ほぼ毎週、官邸~国会前の反/脱原発行動に参加している身としては、この問題については、むしろ、遅ればせながら最近になってようやくマスコミが土俵に乗ってきたという印象です。むしろ市民による反対運動の方がはるかに先行していたような。

で、そのなかでは「知る権利」という要素ももちろん出てきますけど、情報をすべて公開しろなんていうラディカルな話は当然ながら(一種の原理原則論としてはともかく)ほとんどなくて、もっとリアルに自分たちの身に危険が及ぶという危機感の方が強まっているような気がします。

投稿: 山辺響 | 2013年12月 5日 17:11

山辺響 さん:

>ほぼ毎週、官邸~国会前の反/脱原発行動に参加している身としては、

頭が下がります。これ、金曜日でしたっけ?
私もたまには参加しようかな?

>遅ればせながら最近になってようやくマスコミが土俵に乗ってきたという印象です。むしろ市民による反対運動の方がはるかに先行していたような。

遅ればせながら土俵に乗ったマスコミが、エキセントリックになっているということなのでしょうかね。

>もっとリアルに自分たちの身に危険が及ぶという危機感の方が強まっているような気がします。

このリアリティの捉え方の温度差が、かなり問題という気がしています。

投稿: tak | 2013年12月 5日 17:52

毎週金曜日ですね。昨年6~7月は万単位でしたが(でも主催者発表の20万人は吹かしすぎかと)、今はもう、せいぜい200人くらいしかいないんじゃないでしょうか。半年に一回くらいの呼びかけで大きなデモがあるときには、今でも1万人くらいの参加はあると思うんですが。
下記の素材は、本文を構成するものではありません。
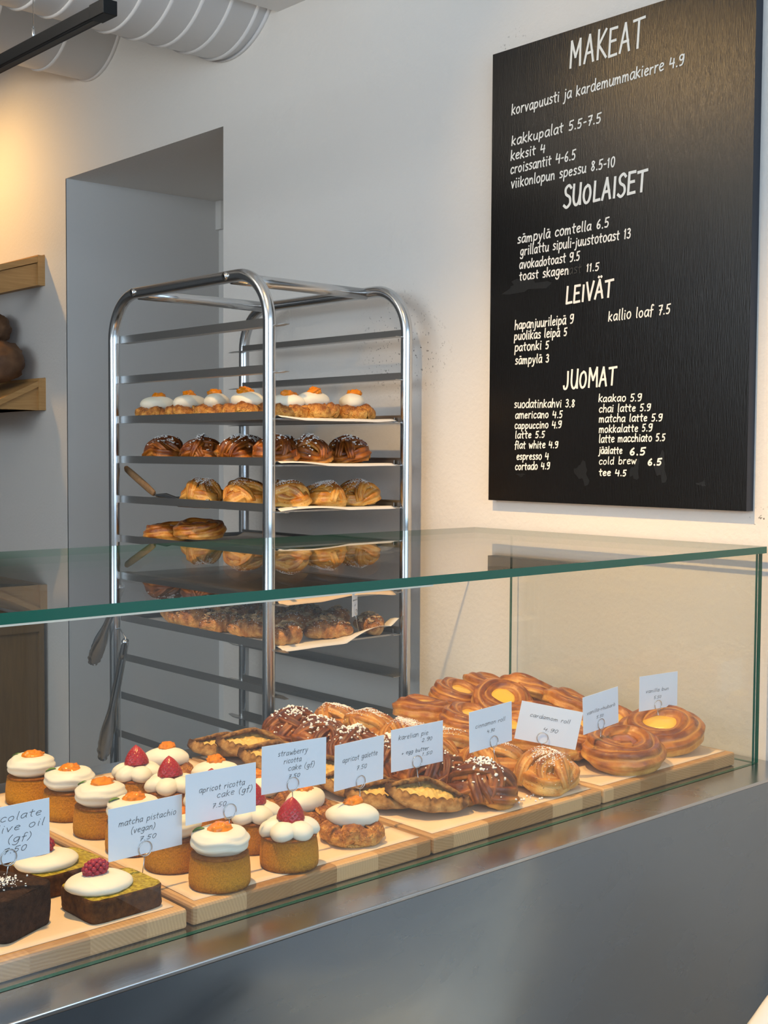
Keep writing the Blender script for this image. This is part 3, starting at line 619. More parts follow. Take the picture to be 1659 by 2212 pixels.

秘密保護法案については、政府の滑稽なほどの急ぎっぷりがむしろ気になります。数の余裕はたっぷりあるのだから、なぜ時間をかけて横綱相撲で押し切らないのだろう。

投稿: 山辺響 | 2013年12月 6日 09:16

山辺響 さん:

>秘密保護法案については、政府の滑稽なほどの急ぎっぷりがむしろ気になります。数の余裕はたっぷりあるのだから、なぜ時間をかけて横綱相撲で押し切らないのだろう。

何かよっぽど事情があるんだろうかと、疑りたくなりますね。